Love, Simon Was Not Very Good


Anvi Todi, Writer and Graphic Designer

“Love, Simon” , the movie version of the critically acclaimed novel “Simon Vs. the Homosapiens Agenda” was a complete and utter roller coaster. But not in a good way.  It was the roller coaster that you vowed to never go on again after it made you throw up all over the seat. And because of the unfortunate incident, roller coasters were forever ruined for you.

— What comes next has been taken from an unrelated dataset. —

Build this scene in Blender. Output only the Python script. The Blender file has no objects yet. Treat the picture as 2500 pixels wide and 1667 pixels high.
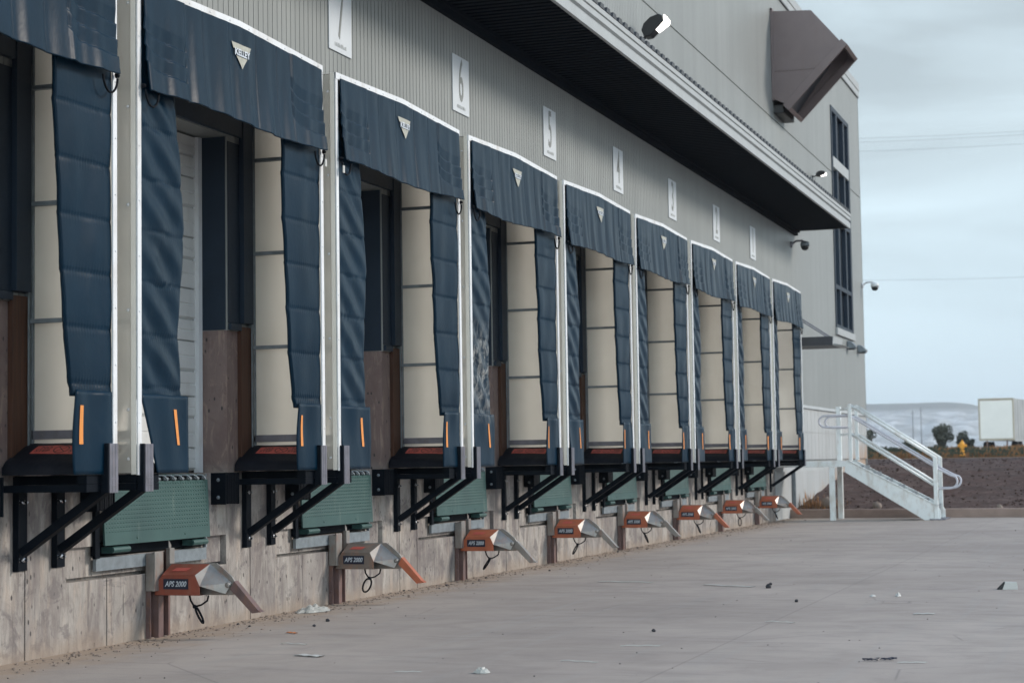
import bpy, math, random
from mathutils import Vector, Matrix, noise
R = math.radians
scene = bpy.context.scene
col = scene.collection

# ------------------------------------------------------------------ measures
BAY0 = 12.213 - 3.66      # Y of the left edge of the nearest shelter
PITCH = 3.66
NB = 9
SW = 3.351                # shelter width
SD = 0.755                # shelter depth
def bayY(k): return BAY0 + k*PITCH

# ------------------------------------------------------------------ mesh builder
class MB:
    def __init__(s): s.v=[]; s.f=[]; s.m=[]; s.mi=0
    def add(s, vs, fs):
        b=len(s.v); s.v+= [tuple(p) for p in vs]; s.f+=[tuple(b+i for i in f) for f in fs]; s.m+=[s.mi]*len(fs)
    def box(s,x0,x1,y0,y1,z0,z1):
        if x0>x1:x0,x1=x1,x0
        if y0>y1:y0,y1=y1,y0
        if z0>z1:z0,z1=z1,z0
        s.add([(x0,y0,z0),(x1,y0,z0),(x1,y1,z0),(x0,y1,z0),(x0,y0,z1),(x1,y0,z1),(x1,y1,z1),(x0,y1,z1)],
              [(0,3,2,1),(4,5,6,7),(0,1,5,4),(1,2,6,5),(2,3,7,6),(3,0,4,7)])
    def prism(s, pts, axis, a, b):
        # pts: 2D polygon in the two other axes, extruded along axis from a to b
        n=len(pts); vs=[]
        for t in (a,b):
            for p in pts:
                if axis=='y': vs.append((p[0],t,p[1]))
                elif axis=='x': vs.append((t,p[0],p[1]))
                else: vs.append((p[0],p[1],t))
        fs=[tuple(range(n)),tuple(range(2*n-1,n-1,-1))]
        for i in range(n):
            j=(i+1)%n; fs.append((i,i+n,j+n,j))
        s.add(vs,fs)
    def tube(s, path, r, n=8, closed=False):
        P=[Vector(p) for p in path]; m=len(P); vs=[]; fs=[]
        up=Vector((0,0,1)); prev=None
        for i in range(m):
            if closed: t=(P[(i+1)%m]-P[i-1])
            else: t=P[min(i+1,m-1)]-P[max(i-1,0)]
            t.normalize()
            if prev is None:
                a=up if abs(t.z)<.9 else Vector((1,0,0))
                prev=t.cross(a).normalized()
            prev=(prev-t*prev.dot(t)).normalized(); b=t.cross(prev)
            rr=r[i] if isinstance(r,(list,tuple)) else r
            for k in range(n):
                a=2*math.pi*k/n; vs.append(P[i]+prev*math.cos(a)*rr+b*math.sin(a)*rr)
        for i in range(m if closed else m-1):
            for k in range(n):
                j=(i+1)%m
                fs.append((i*n+k,i*n+(k+1)%n,j*n+(k+1)%n,j*n+k))
        if not closed:
            fs.append(tuple(range(n-1,-1,-1))); fs.append(tuple((m-1)*n+k for k in range(n)))
        s.add(vs,fs)
    def bar(s,p,q,w,h,side=None):
        # rectangular bar from p to q; w across (side dir), h the other
        p=Vector(p);q=Vector(q);t=(q-p).normalized()
        sd=Vector(side) if side else t.cross(Vector((0,0,1)))
        sd=(sd-t*sd.dot(t)).normalized(); u=sd.cross(t)
        vs=[]
        for c in (p,q):
            for a,b in ((-1,-1),(1,-1),(1,1),(-1,1)): vs.append(c+sd*a*w/2+u*b*h/2)
        s.add(vs,[(0,1,2,3),(7,6,5,4),(0,4,5,1),(1,5,6,2),(2,6,7,3),(3,7,4,0)])
    def disc(s,c,n,r,h,seg=10):
        c=Vector(c);n=Vector(n).normalized(); s.tube([c,c+n*h*.6,c+n*h],[r,r*.9,r*.45],seg)
    def lathe(s,prof,seg=20,c=(0,0,0)):
        vs=[];fs=[]
        for r,z in prof:
            for k in range(seg):
                a=2*math.pi*k/seg; vs.append((c[0]+r*math.cos(a),c[1]+r*math.sin(a),c[2]+z))
        for i in range(len(prof)-1):
            for k in range(seg):
                fs.append((i*seg+k,i*seg+(k+1)%seg,(i+1)*seg+(k+1)%seg,(i+1)*seg+k))
        fs.append(tuple(range(seg-1,-1,-1))); fs.append(tuple((len(prof)-1)*seg+k for k in range(seg)))
        s.add(vs,fs)
    def grid(s,nu,nv,fn):
        vs=[fn(i/(nu-1),j/(nv-1)) for j in range(nv) for i in range(nu)]
        fs=[(j*nu+i,j*nu+i+1,(j+1)*nu+i+1,(j+1)*nu+i) for j in range(nv-1) for i in range(nu-1)]
        s.add(vs,fs)
    def build(s,name,mats,parent=None,smooth=False,bevel=0,solid=0,loc=None):
        me=bpy.data.meshes.new(name); me.from_pydata(s.v,[],s.f)
        if not isinstance(mats,(list,tuple)): mats=[mats]
        for m in mats: me.materials.append(m)
        if len(mats)>1: me.polygons.foreach_set('material_index',s.m)
        if smooth: me.polygons.foreach_set('use_smooth',[True]*len(me.polygons))
        me.update()
        o=bpy.data.objects.new(name,me); col.objects.link(o)
        if parent: o.parent=parent
        if loc: o.location=loc
        if solid:
            md=o.modifiers.new('s','SOLIDIFY'); md.thickness=abs(solid); md.offset=-1 if solid>0 else 1
        if bevel:
            md=o.modifiers.new('b','BEVEL'); md.width=bevel; md.segments=2; md.limit_method='ANGLE'; md.angle_limit=R(35)
        return o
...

Me and my movie watching buddy sat down to watch “Love, Simon” with low expectations. Both of us had read the book and were very much aware that movies based on books were usually bad. However, nothing could have prepared me for the horrors that I was about to witness. The novel was a sappy LGBTQ+ romance filled with memorable side characters and pop culture references. Though it was really embarrassing and stereotypical at times, it managed to earn a solid 4/5 stars from me. The movie was a whole different story.

But first, a premise of the plot to provide some context. It’s official summary states:

“Everyone deserves a great love story, but for 17-year-old Simon Spier, it’s a little more complicated. He hasn’t told his family or friends that he’s gay, and he doesn’t know the identity of the anonymous classmate that he’s fallen for online. Resolving both issues proves hilarious, terrifying and life-changing.”

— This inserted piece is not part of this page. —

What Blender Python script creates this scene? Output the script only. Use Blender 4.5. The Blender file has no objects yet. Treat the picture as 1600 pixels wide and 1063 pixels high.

I’ll start off with its numbered strengths, just to take a break from all of my trash talking. “Love, Simon” had a diverse cast which was a welcome change from the white-centered media that most of us watch. In general, the actors fit the characters shown in the book well. I also enjoyed that they managed to put a few references from the book into the movie.  The directors of the movie also did a good job of not making the movie as heavily reliant on gay stereotypes like the book, which was appreciated by me and probably many others.

Now, for the fun part. The criticism. Unlike the book, it was quite obvious who “Blue”/ the anonymous classmate was from the start of the movie. Then, they switched it up in an attempt to make the viewer rethink their prediction. But, it fell flat and just made the whole plot confusing. Additionally,  Simon’s friends in the movie were really shallow, compared to them being empathetic in the novel. It felt like they didn’t care about Simon’s feelings and it painted them as the villains, when they weren’t written to be so.  Finally, the movie was  cringe worthy in general and definitely did not deserve all the hype it got.

In conclusion, this movie kind of sucked. Please don’t come at me, I have a family.